One of the remarkable features of Tolkien’s sub-created world is its incredible diversity, a diversity that works in large part on account of the equally profound sense of a pervading unity behind the surface diversity. Tolkien doesn’t just give us things that are different, but things that feel like they somehow belong to each other in their difference.

This certainly isn’t the best or most representative example of this sort of thing, only the most recent illustration of it. Reading through “A Short Cut to Mushrooms,” I found myself wondering about Farmer Maggot’s choice of names for his dogs: Grip, Fang, and Wolf. Why these names? Who knows, but there is at least a possible relation between them. Grip, of course, is an action; fang is the instrument by which a certain kind of actor or agent, a wolf, performs the action of gripping. So, Grip, Fang, and Wolf–action, instrument, and agent. Just one example of Tolkien’s sub-creative achievement of unity amidst diversity.

Sam Gamgee on the “Elvish Effect”

Following their encounter with the Elves in the woods of the Shire, Sam Gamgee is the one who gives one of The Lord of the Ring’s more precise statements of the moral and prudential influence of the Elves–the “Elvish effect”–on those who come into contact with Faërie. When Frodo asks Sam whether he “like[s] them still, now you have had a closer view,” Sam answers:

‘They seem a bit above my likes and dislikes, so to speak,’ answered Sam slowly. ‘It don’t seem to matter what I think about them. They are quite different from what I expected – so old and young, and so gay and sad, as it were.’
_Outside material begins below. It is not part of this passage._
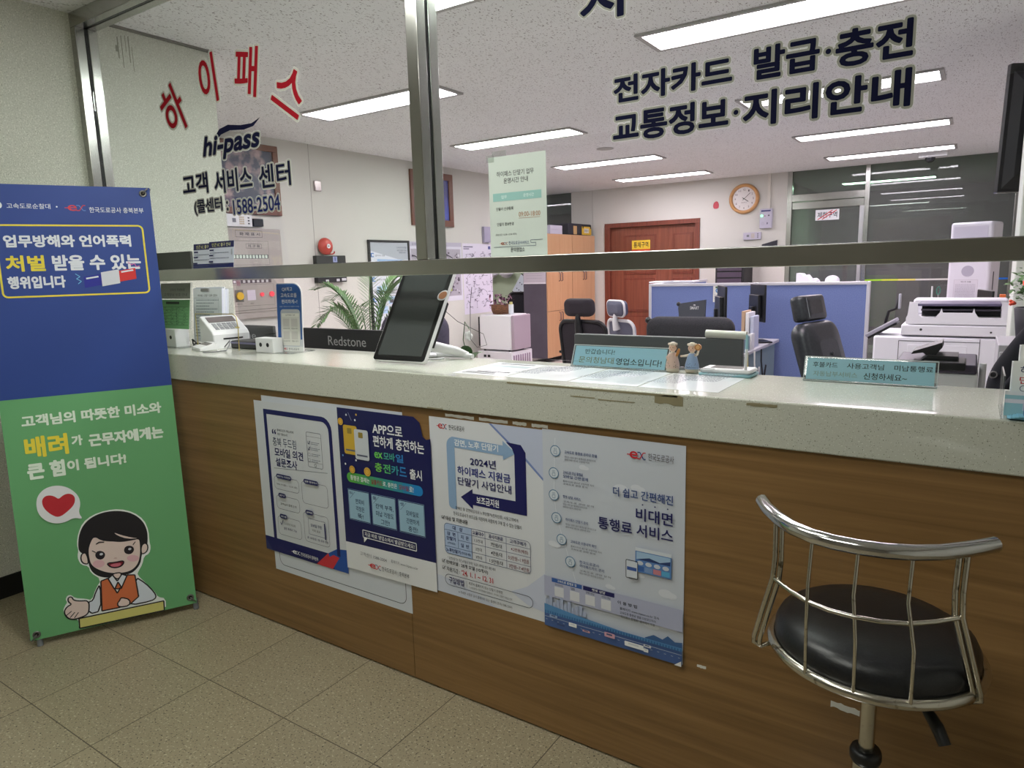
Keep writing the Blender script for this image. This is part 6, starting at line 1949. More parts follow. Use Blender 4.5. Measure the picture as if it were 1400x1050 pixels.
q = MB(); q.cyl((pm.x - 0.0, pm.y + 0.06, 2.10), (pm.x, pm.y + 0.06, ZC), 0.02, STEEL_DARK, n=12); q.box((pm.x - 0.08, pm.y - 0.02, 2.0), (pm.x + 0.08, pm.y + 0.08, 2.12), STEEL_DARK, M=None); q.build('hanger_pole', TV)

# air conditioner, desk at the back
AC = thing('air_conditioner', 'tall white standing air conditioner in front of the glass partition', 'air conditioner', (-0.02, 9.35, 0), -0.30)
ACM = mat('gloss_white', (222, 222, 232), 0.25)
q = MB(); q.box((-0.20, -0.16, 0.0), (0.21, 0.18, 1.79), ACM, 0.03, seg=3); q.build('body', AC, None, True)
q = MB(); q.box((-0.165, -0.163, 1.50), (0.165, -0.158, 1.745), mat('ac_panel', (206, 204, 220), 0.2), 0.002); q.build('outlet_panel', AC, None, True)
q = MB(); q.cyl((0, -0.160, 1.26), (0, -0.166, 1.26), 0.06, mat('ac_dial', (176, 174, 190), 0.25), n=28); q.build('dial', AC, None, True)
s = Sheet(0.24, 0.24, (214, 212, 222))
s.text('에너지 효율', 0.07, 0.205, 0.17, 0.222, (90, 90, 104), 0.02)
s.frame(0.004, 0.004, 0.236, 0.236, 0.004, 0.002, (176, 174, 186))
for i in range(11): dots(s, 0.02, 0.215, 0.18 - i * 0.0155, 0.006, (170, 168, 182), i)
s.build('info_sticker', AC, on_front(-0.13, 0.93, -0.1605), True)
q = MB(); q.box((0.205, -0.05, 1.05), (0.215, -0.035, 1.25), mat('dark_slot', (80, 82, 88), 0.5)); q.build('side_slot', AC, None, True)
BD = thing('rear_desk', 'desk behind the copier carrying the small thin monitor', 'desk', (0.3, 6.45, 0))
pbox('desktop', BD, (-0.30, 6.15, 0.74), (0.9, 6.75, 0.765), DESKM, 0.003)
for x in (-0.28, 0.86):
    pbox('side_panel', BD, (x, 6.18, 0), (x + 0.02, 6.72, 0.74), DGREY)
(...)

Frodo looked at Sam rather startled, half expecting to see some outward sign of the odd change that seemed to have come over him. It did not sound like the voice of the old Sam Gamgee that he thought he knew. But it looked like the old Sam Gamgee sitting there, except that his face was unusually thoughtful.

‘Do you feel any need to leave the Shire now – now that your wish to see them has come true already?’ he asked.
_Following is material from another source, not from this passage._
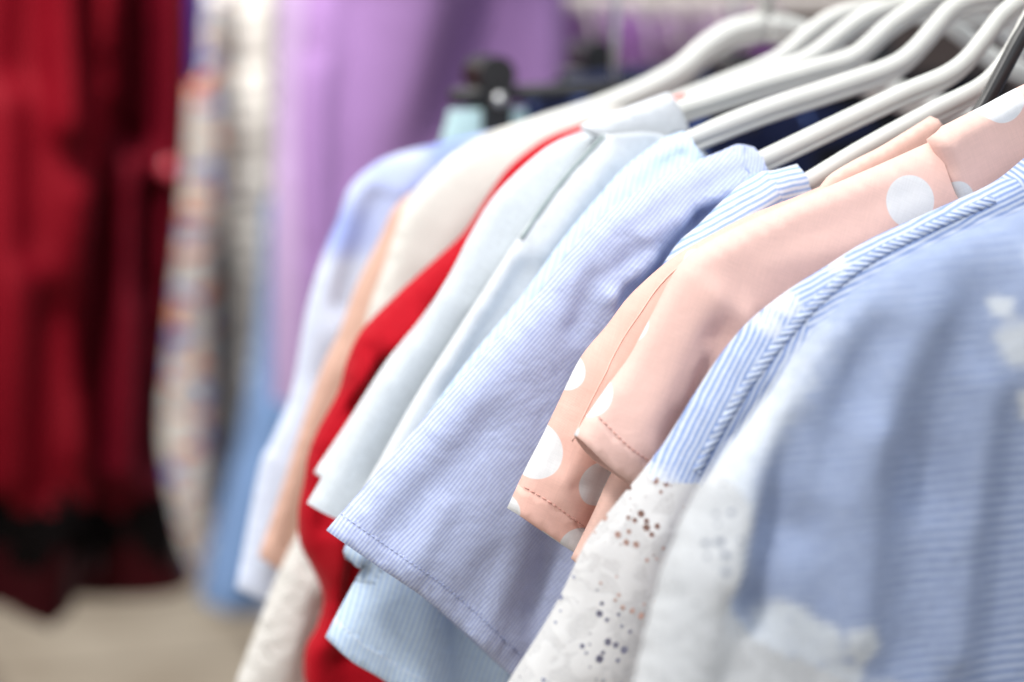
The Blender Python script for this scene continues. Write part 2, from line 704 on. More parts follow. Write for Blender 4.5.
def stitches(cloth, line, dash, gap, r, mat, parent, name='stitching', lift=0.0002):
    pts = resample(line, 0.0008)
    k1, k2 = max(2, int(dash / 0.0008)), max(1, int(gap / 0.0008))
    parts = []
    i = 0
    while i + k1 < len(pts):
        seg = np.array(pts[i:i + k1 + 1])
        q = cloth.point(seg[:, 0], seg[:, 1], lift)
        parts.append(tube([tuple(p) for p in q], r, 5))
        i += k1 + k2
    v, f = merge(parts)
    return mesh_obj(name, v, f, mat, parent)


def seam(cloth, pxline, r, mat, parent, name='seam', lift=0.0):
    pts = catmull([w(*p, cloth.Y) for p in pxline], lambda p: 0.002)
    seg = np.array(pts)
    q = cloth.point(seg[:, 0], seg[:, 1], lift)
    v, f = tube([tuple(p) for p in q], r, 6)
    return mesh_obj(name, v, f, mat, parent)


def poly_disc(cloth, cx, cz, pts2, mat, parent, name, lift=0.0012, rings=4):
    """thin patch (flower, button) laid on the cloth's front panel, star-shaped about its centre"""
    V, F, UV = [], [], []
    n = len(pts2)
    xs, zs, lf = [cx], [cz], [lift]
    for r in range(1, rings + 1):
        for (x, z) in pts2:
            xs.append(cx + x * r / rings)
            zs.append(cz + z * r / rings)
            lf.append(lift * (1.0 if r < rings else 0.2))
    base = cloth.point(xs, zs)
    base[:, 1] -= np.array(lf)
    for k in range(n):
        F.append((0, 1 + (k + 1) % n, 1 + k))
    for r in range(rings - 1):
        for k in range(n):
            a, b = 1 + r * n + k, 1 + r * n + (k + 1) % n
            F.append((a, b, b + n, a + n))
    uv = [(x, z) for x, z in zip(xs, zs)]
    return mesh_obj(name, base, F, mat, parent, uvs=uv)


def flower(r, petals=5, depth=0.32, ph=0.0, n=60):
    out = []
    for k in range(n):
        a = 2 * math.pi * k / n
        rr = r * (1 - depth + depth * abs(math.cos(petals * a / 2 + ph)))
        out.append((rr * math.cos(a), rr * math.sin(a)))
    return out


def sides(line):
    """signed side of a polyline given as px ((u1,v1),(u2,v2)): >0 is left / below"""
    (u1, v1), (u2, v2) = line
    return lambda u, v: (u2 - u1) * (v - v1) - (v2 - v1) * (u - u1)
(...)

‘Yes, sir. I don’t know how to say it, but after last night I feel different. I seem to see ahead, in a kind of way. I know we are going to take a very long road, into darkness; but I know I can’t turn back. It isn’t to see Elves now, nor dragons, nor mountains, that I want – I don’t rightly know what I want: but I have something to do before the end, and it lies ahead, not in the Shire. I must see it through, sir, if you understand me.’

As I’m fond of pointing out, for Tolkien, the effect that the Elves have on men (or hobbits, the manikins) within a fairy story is a dramatized form of the effect that fairy stories themselves are to have on the men who read them. If so, then when Sam is describing the effect the Elves have had on him, Tolkien may be seen to give us some indication of the proper effect The Lord of the Rings is to have, or at least is intended to have, on its readers. When we read it, do we “feel differently,” and “see ahead, in a kind of way,” being reminded that we are “tak[ing] a very long road,” sometimes “into darkness,” but that we “can’t turn back.” Do we see that we “have something to do before the end, and it lies ahead,” not behind, and that we must “see it through,… if you understand me”?